Task description:
Don't include pictures. Quote the lines below from the first through the line that contains "R_ = math.radians".

Records with scene code:
╭──

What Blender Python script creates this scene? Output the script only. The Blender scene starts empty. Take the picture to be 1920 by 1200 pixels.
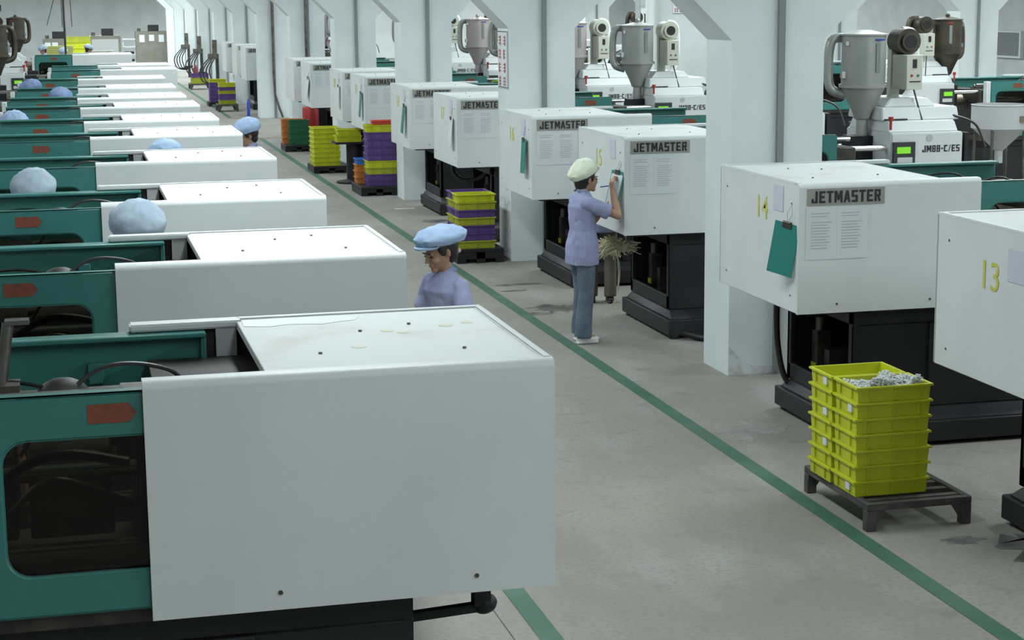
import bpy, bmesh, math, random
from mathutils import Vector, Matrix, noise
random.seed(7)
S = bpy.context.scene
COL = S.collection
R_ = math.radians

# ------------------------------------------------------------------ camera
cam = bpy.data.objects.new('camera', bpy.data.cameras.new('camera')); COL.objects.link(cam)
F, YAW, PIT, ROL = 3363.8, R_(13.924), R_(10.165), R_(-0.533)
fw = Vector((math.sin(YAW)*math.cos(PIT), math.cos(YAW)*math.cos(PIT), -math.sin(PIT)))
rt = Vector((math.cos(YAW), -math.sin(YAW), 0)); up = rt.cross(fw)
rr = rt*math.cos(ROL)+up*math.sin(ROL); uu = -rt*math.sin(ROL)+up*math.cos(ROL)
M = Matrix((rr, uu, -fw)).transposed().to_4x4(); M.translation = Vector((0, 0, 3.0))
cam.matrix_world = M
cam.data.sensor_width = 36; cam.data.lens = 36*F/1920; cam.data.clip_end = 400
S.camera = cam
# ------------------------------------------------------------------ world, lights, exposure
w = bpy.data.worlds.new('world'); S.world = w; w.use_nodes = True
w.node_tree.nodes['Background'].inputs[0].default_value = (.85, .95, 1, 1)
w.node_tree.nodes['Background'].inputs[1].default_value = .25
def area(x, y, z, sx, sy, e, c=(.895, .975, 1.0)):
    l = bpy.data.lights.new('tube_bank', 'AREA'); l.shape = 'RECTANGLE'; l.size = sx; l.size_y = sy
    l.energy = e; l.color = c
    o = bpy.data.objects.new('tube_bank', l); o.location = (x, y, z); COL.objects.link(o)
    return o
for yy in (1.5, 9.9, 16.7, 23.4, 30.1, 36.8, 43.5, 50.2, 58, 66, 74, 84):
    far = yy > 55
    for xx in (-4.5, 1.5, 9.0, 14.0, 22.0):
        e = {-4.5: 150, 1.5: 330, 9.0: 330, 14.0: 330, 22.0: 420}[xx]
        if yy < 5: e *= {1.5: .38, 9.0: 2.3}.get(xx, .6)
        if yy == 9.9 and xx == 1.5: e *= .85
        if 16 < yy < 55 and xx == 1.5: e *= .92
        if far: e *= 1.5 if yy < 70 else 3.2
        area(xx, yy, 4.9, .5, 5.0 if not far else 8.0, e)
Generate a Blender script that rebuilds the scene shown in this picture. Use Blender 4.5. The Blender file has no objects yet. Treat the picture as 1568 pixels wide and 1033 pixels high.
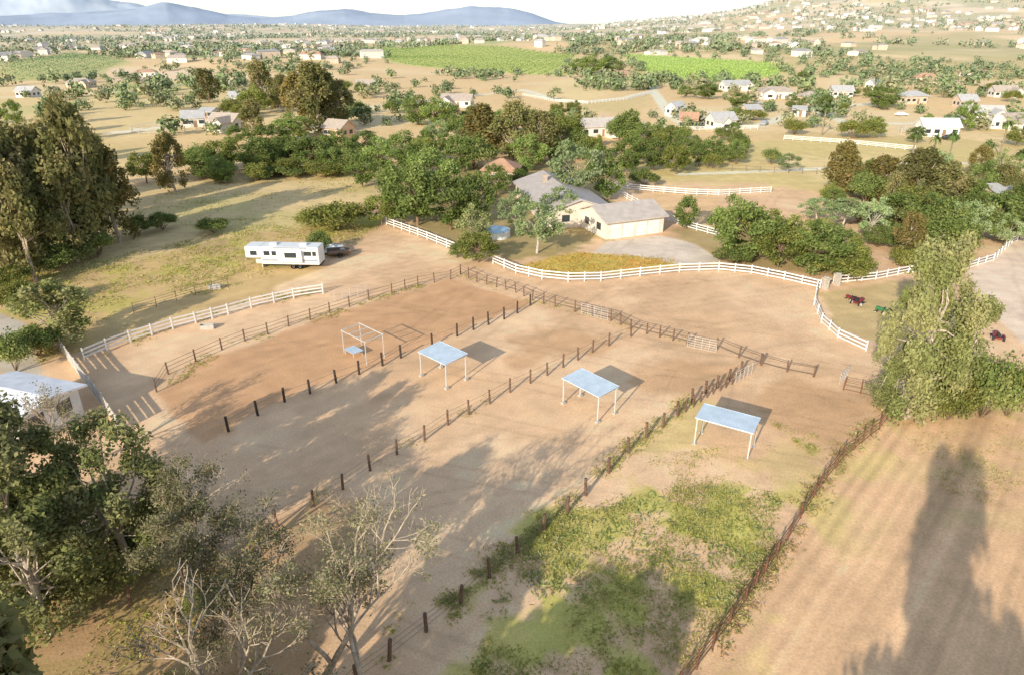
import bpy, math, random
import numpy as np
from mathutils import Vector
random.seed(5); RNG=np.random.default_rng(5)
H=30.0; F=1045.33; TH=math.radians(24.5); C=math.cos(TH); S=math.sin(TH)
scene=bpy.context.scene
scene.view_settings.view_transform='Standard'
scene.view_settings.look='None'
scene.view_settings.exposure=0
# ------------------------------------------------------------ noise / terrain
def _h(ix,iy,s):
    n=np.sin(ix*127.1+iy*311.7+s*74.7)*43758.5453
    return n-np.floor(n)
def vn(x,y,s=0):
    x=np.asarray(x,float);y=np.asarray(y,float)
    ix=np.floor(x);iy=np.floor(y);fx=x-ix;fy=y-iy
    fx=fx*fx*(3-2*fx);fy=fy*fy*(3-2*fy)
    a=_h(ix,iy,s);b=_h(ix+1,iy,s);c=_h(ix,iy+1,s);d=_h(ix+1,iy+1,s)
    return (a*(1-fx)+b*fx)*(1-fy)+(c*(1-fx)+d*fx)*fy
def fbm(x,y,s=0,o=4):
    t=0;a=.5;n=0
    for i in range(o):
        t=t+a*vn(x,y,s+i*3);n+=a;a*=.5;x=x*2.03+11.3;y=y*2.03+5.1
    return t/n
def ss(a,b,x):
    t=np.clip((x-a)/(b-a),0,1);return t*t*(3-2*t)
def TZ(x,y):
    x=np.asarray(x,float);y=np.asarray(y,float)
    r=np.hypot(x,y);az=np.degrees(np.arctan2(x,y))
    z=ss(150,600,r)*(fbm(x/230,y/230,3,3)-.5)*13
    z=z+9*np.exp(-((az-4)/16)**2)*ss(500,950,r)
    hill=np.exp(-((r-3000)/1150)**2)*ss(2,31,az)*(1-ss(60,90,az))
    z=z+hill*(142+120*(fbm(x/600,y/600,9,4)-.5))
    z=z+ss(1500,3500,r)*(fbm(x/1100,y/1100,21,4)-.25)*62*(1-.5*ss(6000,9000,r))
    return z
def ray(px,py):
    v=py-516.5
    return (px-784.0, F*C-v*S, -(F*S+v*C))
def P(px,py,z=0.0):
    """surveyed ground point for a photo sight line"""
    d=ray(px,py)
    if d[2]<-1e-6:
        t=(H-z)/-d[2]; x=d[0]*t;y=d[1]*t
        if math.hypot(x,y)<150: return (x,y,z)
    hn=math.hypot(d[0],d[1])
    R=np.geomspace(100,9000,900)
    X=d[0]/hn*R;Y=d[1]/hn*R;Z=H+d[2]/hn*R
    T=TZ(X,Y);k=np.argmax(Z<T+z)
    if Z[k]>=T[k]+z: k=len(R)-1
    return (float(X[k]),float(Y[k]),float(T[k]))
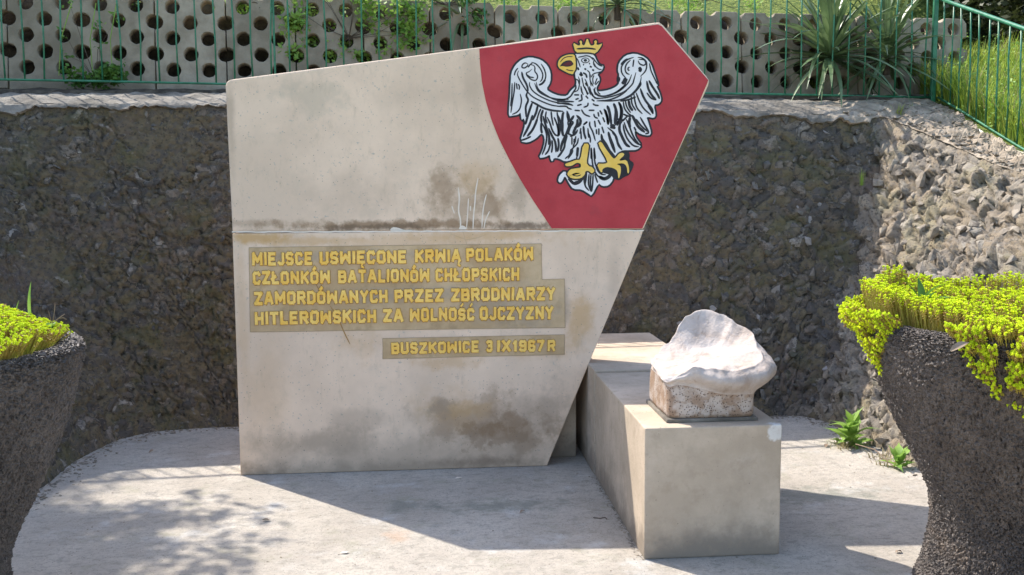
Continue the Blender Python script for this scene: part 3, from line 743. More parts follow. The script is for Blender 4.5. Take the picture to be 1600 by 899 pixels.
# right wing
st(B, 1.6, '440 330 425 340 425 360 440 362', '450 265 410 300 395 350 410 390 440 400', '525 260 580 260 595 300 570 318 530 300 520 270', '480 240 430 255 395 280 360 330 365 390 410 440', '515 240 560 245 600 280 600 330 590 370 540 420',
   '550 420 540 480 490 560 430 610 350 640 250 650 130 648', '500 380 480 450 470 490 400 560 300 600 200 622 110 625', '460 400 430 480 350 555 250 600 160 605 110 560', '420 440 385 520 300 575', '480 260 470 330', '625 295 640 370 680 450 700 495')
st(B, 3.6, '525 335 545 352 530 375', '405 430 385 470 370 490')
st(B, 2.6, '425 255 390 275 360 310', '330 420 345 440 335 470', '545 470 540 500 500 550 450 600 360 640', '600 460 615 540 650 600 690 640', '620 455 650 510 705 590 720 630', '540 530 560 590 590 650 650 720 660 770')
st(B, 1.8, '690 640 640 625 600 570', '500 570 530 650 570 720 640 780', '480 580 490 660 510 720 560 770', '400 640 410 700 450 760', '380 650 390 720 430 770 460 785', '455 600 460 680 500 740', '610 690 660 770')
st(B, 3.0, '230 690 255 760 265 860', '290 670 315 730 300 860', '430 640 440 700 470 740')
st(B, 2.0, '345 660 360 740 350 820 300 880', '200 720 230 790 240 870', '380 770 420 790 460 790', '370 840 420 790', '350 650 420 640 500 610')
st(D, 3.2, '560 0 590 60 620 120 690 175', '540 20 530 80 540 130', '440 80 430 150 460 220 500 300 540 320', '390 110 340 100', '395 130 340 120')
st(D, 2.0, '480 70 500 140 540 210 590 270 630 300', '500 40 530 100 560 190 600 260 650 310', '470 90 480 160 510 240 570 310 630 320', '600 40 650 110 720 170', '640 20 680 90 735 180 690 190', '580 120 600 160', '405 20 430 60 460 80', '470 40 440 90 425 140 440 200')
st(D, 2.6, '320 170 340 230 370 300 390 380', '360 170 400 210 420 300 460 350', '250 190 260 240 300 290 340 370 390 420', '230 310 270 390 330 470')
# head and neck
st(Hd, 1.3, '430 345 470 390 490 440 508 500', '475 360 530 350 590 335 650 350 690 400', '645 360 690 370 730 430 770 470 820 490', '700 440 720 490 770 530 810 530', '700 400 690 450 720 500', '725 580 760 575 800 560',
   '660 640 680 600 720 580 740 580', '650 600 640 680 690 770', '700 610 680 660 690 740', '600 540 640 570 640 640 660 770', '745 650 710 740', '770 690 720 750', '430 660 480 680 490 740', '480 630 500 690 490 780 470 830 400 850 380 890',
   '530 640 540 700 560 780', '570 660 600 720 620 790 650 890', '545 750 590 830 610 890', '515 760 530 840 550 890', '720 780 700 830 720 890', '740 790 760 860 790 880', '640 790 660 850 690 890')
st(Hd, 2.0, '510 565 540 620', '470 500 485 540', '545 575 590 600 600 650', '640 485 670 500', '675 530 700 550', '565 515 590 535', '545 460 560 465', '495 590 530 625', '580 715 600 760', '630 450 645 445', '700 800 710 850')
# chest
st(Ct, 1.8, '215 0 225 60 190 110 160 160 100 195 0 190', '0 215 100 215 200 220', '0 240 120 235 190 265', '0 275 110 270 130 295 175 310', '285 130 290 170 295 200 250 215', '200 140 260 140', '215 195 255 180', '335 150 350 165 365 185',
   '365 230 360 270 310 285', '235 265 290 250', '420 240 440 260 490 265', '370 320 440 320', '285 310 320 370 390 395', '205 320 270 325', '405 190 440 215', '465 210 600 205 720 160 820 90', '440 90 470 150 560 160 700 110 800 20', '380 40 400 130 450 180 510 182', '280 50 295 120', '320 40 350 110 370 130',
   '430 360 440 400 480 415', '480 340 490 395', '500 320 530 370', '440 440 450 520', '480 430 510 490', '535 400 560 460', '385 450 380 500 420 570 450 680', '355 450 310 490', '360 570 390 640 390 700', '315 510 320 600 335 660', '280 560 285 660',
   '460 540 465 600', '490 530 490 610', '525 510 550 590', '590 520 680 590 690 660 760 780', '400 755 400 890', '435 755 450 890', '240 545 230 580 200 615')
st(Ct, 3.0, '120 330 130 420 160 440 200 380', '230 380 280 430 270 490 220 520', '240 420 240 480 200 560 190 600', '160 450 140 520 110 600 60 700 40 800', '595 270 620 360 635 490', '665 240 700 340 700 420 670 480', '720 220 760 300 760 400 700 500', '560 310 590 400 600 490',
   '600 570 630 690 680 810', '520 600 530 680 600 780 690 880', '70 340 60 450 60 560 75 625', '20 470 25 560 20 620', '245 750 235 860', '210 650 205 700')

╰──

Task response:
What Blender Python script creates this scene? Output the script only. The Blender scene starts empty. Take the picture to be 1920 by 1200 pixels.
import bpy, bmesh, math, random
from mathutils import Vector, Matrix, noise
random.seed(7)
S = bpy.context.scene
COL = S.collection
R_ = math.radians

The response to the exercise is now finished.